Meine Damen und Herren, zum Schluss: Der saarländische Ministerpräsident Peter Müller, Vorsitzender der CDU-Zuwanderungskommission, sagt: Das Boot wird immer leerer. Wenn man sich die demographische Entwicklung vor Augen hält, muss man sagen, er hat damit sicherlich Recht. Aber im Augenblick kommt es nicht darauf an, noch zusätzliche Gutachten auf den Weg zu bringen. Die Gutachten, die wir haben, füllen ganze Regale. Jetzt kommt es darauf an, dass die Punkte, die besprochen werden müssen, mit dem Willen zur Einigung besprochen werden. Vor allem kommt es aber darauf an, jetzt politisch zu handeln und nichts zu zerreden, sondern diese Chance für Zuwanderung auch für unser Land Baden-Württemberg energisch anzugehen und zu nutzen.

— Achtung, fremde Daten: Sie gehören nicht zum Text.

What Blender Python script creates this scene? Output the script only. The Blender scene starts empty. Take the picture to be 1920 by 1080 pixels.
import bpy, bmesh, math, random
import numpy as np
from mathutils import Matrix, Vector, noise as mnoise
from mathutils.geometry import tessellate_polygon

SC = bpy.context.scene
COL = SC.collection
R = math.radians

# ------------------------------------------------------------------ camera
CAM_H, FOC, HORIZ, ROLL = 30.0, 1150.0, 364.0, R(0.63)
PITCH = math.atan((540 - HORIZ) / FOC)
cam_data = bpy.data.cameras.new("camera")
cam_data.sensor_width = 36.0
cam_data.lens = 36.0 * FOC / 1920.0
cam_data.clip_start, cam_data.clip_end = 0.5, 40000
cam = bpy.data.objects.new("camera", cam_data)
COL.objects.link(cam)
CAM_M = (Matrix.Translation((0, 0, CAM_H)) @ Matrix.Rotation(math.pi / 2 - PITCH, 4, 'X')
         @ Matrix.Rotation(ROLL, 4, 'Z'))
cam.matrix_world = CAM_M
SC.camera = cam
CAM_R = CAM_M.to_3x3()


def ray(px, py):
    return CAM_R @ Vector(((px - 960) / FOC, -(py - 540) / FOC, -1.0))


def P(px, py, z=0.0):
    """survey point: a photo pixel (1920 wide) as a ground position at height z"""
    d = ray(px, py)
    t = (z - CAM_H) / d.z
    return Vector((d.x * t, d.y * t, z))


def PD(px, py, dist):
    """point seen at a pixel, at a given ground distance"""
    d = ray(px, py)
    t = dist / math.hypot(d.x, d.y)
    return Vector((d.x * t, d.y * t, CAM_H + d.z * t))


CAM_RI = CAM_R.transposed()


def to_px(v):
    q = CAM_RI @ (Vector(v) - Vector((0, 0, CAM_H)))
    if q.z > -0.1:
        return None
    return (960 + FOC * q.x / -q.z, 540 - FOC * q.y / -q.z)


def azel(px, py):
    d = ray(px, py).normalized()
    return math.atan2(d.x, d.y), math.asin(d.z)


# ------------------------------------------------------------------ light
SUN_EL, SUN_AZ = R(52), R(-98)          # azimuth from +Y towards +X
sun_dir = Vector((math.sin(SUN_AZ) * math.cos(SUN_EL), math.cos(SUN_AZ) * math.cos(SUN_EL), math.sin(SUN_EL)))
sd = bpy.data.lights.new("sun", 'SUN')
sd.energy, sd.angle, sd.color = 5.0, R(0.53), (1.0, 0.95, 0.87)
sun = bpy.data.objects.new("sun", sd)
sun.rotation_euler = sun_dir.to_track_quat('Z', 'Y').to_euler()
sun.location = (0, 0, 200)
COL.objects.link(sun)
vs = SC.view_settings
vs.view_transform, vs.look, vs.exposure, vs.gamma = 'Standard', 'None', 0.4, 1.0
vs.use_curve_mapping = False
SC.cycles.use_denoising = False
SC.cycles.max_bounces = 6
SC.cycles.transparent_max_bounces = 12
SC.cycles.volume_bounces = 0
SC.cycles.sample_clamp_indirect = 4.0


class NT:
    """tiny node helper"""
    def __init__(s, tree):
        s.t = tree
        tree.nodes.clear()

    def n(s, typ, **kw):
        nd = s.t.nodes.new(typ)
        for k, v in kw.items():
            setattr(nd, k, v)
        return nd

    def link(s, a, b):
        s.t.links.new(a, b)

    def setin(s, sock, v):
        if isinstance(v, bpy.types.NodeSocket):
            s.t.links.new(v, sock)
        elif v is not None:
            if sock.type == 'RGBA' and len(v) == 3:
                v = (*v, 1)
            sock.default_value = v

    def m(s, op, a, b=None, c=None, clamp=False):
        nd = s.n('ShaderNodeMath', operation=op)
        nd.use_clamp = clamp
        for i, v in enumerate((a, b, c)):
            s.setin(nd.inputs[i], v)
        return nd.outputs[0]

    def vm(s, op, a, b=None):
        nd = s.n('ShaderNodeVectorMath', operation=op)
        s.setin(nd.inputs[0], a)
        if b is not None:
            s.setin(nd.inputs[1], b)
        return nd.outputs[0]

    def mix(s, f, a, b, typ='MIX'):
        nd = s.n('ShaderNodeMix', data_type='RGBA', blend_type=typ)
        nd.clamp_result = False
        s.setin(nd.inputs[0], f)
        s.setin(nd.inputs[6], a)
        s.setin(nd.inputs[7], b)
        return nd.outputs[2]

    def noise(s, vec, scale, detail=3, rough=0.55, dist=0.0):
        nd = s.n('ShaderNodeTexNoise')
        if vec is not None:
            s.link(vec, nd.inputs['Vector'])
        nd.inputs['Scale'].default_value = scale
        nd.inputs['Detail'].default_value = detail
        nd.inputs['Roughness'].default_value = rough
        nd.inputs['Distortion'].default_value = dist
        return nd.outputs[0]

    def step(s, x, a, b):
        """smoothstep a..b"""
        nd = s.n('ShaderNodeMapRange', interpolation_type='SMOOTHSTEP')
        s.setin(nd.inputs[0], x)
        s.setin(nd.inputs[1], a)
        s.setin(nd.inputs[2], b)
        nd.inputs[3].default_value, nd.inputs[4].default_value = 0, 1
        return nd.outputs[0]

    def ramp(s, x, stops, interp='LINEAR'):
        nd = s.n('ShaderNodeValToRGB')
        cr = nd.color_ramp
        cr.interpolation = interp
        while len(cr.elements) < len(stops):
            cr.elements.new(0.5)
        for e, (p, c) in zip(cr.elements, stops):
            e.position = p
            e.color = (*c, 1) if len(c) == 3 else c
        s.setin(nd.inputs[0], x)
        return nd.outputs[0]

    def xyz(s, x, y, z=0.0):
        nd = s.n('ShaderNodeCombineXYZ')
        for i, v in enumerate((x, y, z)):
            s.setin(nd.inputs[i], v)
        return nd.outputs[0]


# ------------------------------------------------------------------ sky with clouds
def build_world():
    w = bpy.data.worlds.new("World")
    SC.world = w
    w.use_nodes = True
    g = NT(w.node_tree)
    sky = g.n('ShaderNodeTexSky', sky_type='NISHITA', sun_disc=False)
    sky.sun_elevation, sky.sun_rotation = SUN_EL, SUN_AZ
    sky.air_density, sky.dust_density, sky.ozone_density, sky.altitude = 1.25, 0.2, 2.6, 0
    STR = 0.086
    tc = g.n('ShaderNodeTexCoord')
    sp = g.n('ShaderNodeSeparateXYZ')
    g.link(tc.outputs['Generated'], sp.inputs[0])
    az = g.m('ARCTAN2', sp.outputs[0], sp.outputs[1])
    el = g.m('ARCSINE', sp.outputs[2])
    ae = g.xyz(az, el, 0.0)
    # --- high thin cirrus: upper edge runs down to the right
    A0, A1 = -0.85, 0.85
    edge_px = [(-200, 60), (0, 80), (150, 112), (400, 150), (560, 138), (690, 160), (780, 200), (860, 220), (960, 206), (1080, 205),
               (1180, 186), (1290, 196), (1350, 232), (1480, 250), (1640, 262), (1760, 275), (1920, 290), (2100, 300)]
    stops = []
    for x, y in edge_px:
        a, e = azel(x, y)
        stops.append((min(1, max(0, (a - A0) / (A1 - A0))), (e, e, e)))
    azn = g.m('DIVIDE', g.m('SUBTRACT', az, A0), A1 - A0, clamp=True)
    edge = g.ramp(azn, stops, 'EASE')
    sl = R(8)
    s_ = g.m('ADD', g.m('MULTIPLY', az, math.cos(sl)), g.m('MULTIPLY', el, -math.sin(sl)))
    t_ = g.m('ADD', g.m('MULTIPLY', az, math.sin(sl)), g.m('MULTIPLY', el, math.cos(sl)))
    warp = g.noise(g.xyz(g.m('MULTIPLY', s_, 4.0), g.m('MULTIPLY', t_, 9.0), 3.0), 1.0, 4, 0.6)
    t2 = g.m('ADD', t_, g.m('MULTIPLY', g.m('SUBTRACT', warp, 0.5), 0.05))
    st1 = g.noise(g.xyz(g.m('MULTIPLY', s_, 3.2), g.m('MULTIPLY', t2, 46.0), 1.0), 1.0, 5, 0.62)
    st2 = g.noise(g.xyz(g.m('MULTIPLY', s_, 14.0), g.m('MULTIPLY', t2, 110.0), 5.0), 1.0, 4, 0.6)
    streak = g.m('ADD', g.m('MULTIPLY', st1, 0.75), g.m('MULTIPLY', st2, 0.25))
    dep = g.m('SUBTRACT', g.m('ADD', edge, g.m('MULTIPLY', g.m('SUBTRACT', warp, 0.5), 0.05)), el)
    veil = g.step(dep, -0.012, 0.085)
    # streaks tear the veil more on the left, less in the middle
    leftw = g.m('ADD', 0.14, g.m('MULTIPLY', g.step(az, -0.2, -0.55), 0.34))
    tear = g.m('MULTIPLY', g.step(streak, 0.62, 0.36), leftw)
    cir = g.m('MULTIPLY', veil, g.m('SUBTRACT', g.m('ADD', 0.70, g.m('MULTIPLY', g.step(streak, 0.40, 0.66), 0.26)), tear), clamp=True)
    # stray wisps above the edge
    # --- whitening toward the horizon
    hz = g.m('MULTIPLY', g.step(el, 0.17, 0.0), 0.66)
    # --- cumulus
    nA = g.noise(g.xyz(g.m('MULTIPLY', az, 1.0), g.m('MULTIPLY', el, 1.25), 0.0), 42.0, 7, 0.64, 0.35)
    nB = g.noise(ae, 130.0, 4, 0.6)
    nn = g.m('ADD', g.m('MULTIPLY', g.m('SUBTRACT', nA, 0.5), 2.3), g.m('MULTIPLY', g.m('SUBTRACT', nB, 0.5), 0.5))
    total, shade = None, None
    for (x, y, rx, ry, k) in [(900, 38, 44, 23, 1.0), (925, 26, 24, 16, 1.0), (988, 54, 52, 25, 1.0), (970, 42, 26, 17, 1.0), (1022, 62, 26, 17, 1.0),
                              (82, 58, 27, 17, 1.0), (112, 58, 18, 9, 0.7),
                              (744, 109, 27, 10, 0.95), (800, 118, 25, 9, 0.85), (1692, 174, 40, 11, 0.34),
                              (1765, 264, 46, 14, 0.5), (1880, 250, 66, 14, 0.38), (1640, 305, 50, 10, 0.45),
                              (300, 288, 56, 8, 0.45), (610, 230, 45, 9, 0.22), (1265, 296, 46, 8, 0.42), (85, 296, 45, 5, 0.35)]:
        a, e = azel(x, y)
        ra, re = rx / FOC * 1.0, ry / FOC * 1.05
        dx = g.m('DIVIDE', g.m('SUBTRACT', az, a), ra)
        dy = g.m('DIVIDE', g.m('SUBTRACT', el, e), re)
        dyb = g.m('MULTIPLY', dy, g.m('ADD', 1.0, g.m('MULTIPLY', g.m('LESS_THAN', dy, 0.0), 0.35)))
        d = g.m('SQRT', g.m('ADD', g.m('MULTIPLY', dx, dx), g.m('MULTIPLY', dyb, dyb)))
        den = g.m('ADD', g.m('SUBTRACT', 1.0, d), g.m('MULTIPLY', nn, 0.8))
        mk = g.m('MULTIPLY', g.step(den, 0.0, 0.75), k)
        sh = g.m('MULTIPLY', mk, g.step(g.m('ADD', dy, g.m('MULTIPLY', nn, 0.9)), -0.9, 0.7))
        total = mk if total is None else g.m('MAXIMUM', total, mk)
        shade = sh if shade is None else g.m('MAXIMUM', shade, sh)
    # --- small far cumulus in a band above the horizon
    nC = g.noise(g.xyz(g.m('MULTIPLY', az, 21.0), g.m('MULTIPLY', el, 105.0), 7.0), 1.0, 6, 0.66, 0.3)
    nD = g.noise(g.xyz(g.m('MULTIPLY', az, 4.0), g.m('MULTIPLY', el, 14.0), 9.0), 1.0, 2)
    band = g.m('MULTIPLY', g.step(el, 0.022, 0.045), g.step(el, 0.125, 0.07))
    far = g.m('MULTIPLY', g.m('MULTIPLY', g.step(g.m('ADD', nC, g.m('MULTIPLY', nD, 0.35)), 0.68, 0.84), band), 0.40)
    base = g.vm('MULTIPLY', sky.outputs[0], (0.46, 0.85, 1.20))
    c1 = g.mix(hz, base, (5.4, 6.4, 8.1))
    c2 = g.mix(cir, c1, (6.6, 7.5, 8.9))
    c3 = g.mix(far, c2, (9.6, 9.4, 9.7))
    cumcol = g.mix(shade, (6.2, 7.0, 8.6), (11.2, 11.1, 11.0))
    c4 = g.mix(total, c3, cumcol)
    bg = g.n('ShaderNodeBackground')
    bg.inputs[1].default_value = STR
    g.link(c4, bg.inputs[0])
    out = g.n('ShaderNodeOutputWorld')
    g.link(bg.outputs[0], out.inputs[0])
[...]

(Beifall bei der FDP/DVP und Abgeordneten der CDU)

Das Wort erteile ich Herrn Abg. Heinz.

Herr Präsident, liebe Kolleginnen und Kollegen! Es wird ein spannender Prozess werden, der vor uns liegt, und ich denke, wir alle werden ihn mit Interesse begleiten. Ich habe kein Problem damit, Herr Pfister, wenn Sie verlangen, dass wir in Baden-Württemberg eine dominierende Rolle in diesem Prozess spielen sollen.

(Abg. Pfister FDP/DVP: Müssen wir auch!)

Daran werden wir uns sicherlich beteiligen; das ist keine Frage.

(Abg. Bebber SPD: In welche Richtung?)

Auf meinem Stichwortzettel steht: „Deutschland, ein Einwanderungsland?“ Darüber kann man philosophieren. Manche reden von einem klassischen Einwanderungsland; dazu zählen wir sicherlich nicht, denke ich.

(Abg. Pfister FDP/DVP: Das ist ja völlig uninte- ressant!)

Auf der anderen Seite wissen wir alle, dass in den letzten Jahren und Jahrzehnten ungesteuert Menschen zu uns gekommen sind.